What is required
Return every entry exactly as written.

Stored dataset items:

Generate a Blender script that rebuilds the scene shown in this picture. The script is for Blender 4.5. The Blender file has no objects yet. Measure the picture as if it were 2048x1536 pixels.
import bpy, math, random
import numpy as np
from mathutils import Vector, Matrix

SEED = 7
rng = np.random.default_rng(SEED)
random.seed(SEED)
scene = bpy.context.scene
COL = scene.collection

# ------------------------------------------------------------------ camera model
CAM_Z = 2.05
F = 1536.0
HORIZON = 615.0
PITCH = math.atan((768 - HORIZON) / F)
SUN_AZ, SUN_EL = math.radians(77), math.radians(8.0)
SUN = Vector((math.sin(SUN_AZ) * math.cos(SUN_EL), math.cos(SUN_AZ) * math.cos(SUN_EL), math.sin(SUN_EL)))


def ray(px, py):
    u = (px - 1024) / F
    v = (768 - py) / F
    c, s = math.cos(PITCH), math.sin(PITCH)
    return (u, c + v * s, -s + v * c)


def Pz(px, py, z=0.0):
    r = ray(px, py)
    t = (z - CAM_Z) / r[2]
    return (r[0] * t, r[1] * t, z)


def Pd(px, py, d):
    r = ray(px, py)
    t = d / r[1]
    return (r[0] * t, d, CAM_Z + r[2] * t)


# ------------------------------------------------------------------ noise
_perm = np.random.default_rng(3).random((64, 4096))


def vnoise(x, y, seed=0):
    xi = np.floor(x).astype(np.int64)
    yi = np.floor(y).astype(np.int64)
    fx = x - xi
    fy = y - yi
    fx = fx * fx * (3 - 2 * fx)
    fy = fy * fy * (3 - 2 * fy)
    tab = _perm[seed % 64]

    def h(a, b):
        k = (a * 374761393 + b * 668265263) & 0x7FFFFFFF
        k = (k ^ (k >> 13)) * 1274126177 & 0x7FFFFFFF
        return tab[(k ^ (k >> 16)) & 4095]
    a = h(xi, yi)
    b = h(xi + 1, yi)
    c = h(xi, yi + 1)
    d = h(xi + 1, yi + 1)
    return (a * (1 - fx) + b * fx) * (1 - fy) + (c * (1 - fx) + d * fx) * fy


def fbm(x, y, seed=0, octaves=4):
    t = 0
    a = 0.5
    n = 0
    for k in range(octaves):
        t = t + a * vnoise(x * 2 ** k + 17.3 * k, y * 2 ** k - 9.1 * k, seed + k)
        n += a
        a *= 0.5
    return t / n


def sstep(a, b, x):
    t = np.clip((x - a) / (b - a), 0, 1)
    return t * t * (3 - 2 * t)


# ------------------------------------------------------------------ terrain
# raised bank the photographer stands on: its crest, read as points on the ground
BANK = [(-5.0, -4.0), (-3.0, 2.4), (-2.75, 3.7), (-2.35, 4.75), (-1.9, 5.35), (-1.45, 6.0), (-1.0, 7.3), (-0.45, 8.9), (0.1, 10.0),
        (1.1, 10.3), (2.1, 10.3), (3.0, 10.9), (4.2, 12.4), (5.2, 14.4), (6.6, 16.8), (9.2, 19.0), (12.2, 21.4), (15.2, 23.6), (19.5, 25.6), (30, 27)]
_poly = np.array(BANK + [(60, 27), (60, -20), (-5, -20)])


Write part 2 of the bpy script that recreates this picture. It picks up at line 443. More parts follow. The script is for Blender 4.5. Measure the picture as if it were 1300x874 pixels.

Answer for the task
Generate a Blender script that rebuilds the scene shown in this picture. The script is for Blender 4.5. The Blender file has no objects yet. Measure the picture as if it were 2048x1536 pixels.
import bpy, math, random
import numpy as np
from mathutils import Vector, Matrix

SEED = 7
rng = np.random.default_rng(SEED)
random.seed(SEED)
scene = bpy.context.scene
COL = scene.collection

# ------------------------------------------------------------------ camera model
CAM_Z = 2.05
F = 1536.0
HORIZON = 615.0
PITCH = math.atan((768 - HORIZON) / F)
SUN_AZ, SUN_EL = math.radians(77), math.radians(8.0)
SUN = Vector((math.sin(SUN_AZ) * math.cos(SUN_EL), math.cos(SUN_AZ) * math.cos(SUN_EL), math.sin(SUN_EL)))


def ray(px, py):
    u = (px - 1024) / F
    v = (768 - py) / F
    c, s = math.cos(PITCH), math.sin(PITCH)
    return (u, c + v * s, -s + v * c)


def Pz(px, py, z=0.0):
    r = ray(px, py)
    t = (z - CAM_Z) / r[2]
    return (r[0] * t, r[1] * t, z)


def Pd(px, py, d):
    r = ray(px, py)
    t = d / r[1]
    return (r[0] * t, d, CAM_Z + r[2] * t)


# ------------------------------------------------------------------ noise
_perm = np.random.default_rng(3).random((64, 4096))


def vnoise(x, y, seed=0):
    xi = np.floor(x).astype(np.int64)
    yi = np.floor(y).astype(np.int64)
    fx = x - xi
    fy = y - yi
    fx = fx * fx * (3 - 2 * fx)
    fy = fy * fy * (3 - 2 * fy)
    tab = _perm[seed % 64]

    def h(a, b):
        k = (a * 374761393 + b * 668265263) & 0x7FFFFFFF
        k = (k ^ (k >> 13)) * 1274126177 & 0x7FFFFFFF
        return tab[(k ^ (k >> 16)) & 4095]
    a = h(xi, yi)
    b = h(xi + 1, yi)
    c = h(xi, yi + 1)
    d = h(xi + 1, yi + 1)
    return (a * (1 - fx) + b * fx) * (1 - fy) + (c * (1 - fx) + d * fx) * fy


def fbm(x, y, seed=0, octaves=4):
    t = 0
    a = 0.5
    n = 0
    for k in range(octaves):
        t = t + a * vnoise(x * 2 ** k + 17.3 * k, y * 2 ** k - 9.1 * k, seed + k)
        n += a
        a *= 0.5
    return t / n


def sstep(a, b, x):
    t = np.clip((x - a) / (b - a), 0, 1)
    return t * t * (3 - 2 * t)


# ------------------------------------------------------------------ terrain
# raised bank the photographer stands on: its crest, read as points on the ground
BANK = [(-5.0, -4.0), (-3.0, 2.4), (-2.75, 3.7), (-2.35, 4.75), (-1.9, 5.35), (-1.45, 6.0), (-1.0, 7.3), (-0.45, 8.9), (0.1, 10.0),
        (1.1, 10.3), (2.1, 10.3), (3.0, 10.9), (4.2, 12.4), (5.2, 14.4), (6.6, 16.8), (9.2, 19.0), (12.2, 21.4), (15.2, 23.6), (19.5, 25.6), (30, 27)]
_poly = np.array(BANK + [(60, 27), (60, -20), (-5, -20)])


Write part 2 of the bpy script that recreates this picture. It picks up at line 443. More parts follow. The script is for Blender 4.5. Measure the picture as if it were 1300x874 pixels.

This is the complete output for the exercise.